The Yilmaz-Rosen and Janis-Newman-Winicour metric solutions in the scalar-Einstein-Gauss-Bonnet $4d$ gravitational model

TL;DR

This paper explores scalar-Einstein-Gauss-Bonnet solutions for Yilmaz-Rosen and Janis-Newman-Winicour metrics, revealing exotic matter properties and deriving analytical solutions within scalar-tensor frameworks.

Contribution

It applies a reconstruction method to find new solutions in the sEGB model for specific metrics, highlighting the nature of the scalar field and energy conditions.

Findings

Potential U vanishes for the Yilmaz-Rosen metric.

Scalar field is phantom-like and violates energy conditions.

Derived exact solutions in scalar-tensor theory for JNW metric.

Abstract

We consider the scalar-Einstein-Gauss-Bonnet (sEGB) $4d$ gravitational model with a scalar field $\varphi\left(u\right)$, Einstein and Gauss-Bonnet terms. The model action contains a potential term $U\left(\varphi\right)$, a Gauss-Bonnet coupling function $f\left(\varphi\right)$ and a parameter $\varepsilon = \pm 1$, where $\varepsilon = 1$ corresponds to the ordinary scalar field, and $\varepsilon = -1$ to the phantom field. In this paper we applied the sEGB reconstruction procedure from our previous work \cite{Er_Ivash} to the Y{\i}lmaz-Rosen metric, a solution potentially describing a quasi-black hole without an event horizon.

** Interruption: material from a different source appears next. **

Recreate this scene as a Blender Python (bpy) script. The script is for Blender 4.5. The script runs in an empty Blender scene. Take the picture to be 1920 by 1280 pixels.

Within this framework, we also derived analytical solutions based on scalar-tensor theory with minimal coupling. Our results indicate that for this configuration, the potential $U$ vanishes and the scalar field is phantom-like. Furthermore, an analysis of the Einstein equations in the Y{\i}lmaz-Rosen metric reveals that all energy conditions are violated. The corresponding energy-momentum tensor suggests the presence of exotic matter with negative pressure, as indicated by the negative value of $T_u^u$. This could originate from a scalar field (such as the Higgs field or another nonlinear field), or from phenomena like dark energy or quintessence. In addition, we considered the application of our reconstruction method in the sEGB model in the Janis-Newman-Winicour (JNW) metric. As noted in this paper, the Y{\i}lmaz-Rosen metric is a limiting case of the Janus metric (as $s \to +\infty$). Furthermore, we obtained some exact solutions of scalar-tensor theory with minimal coupling in the JNW metric.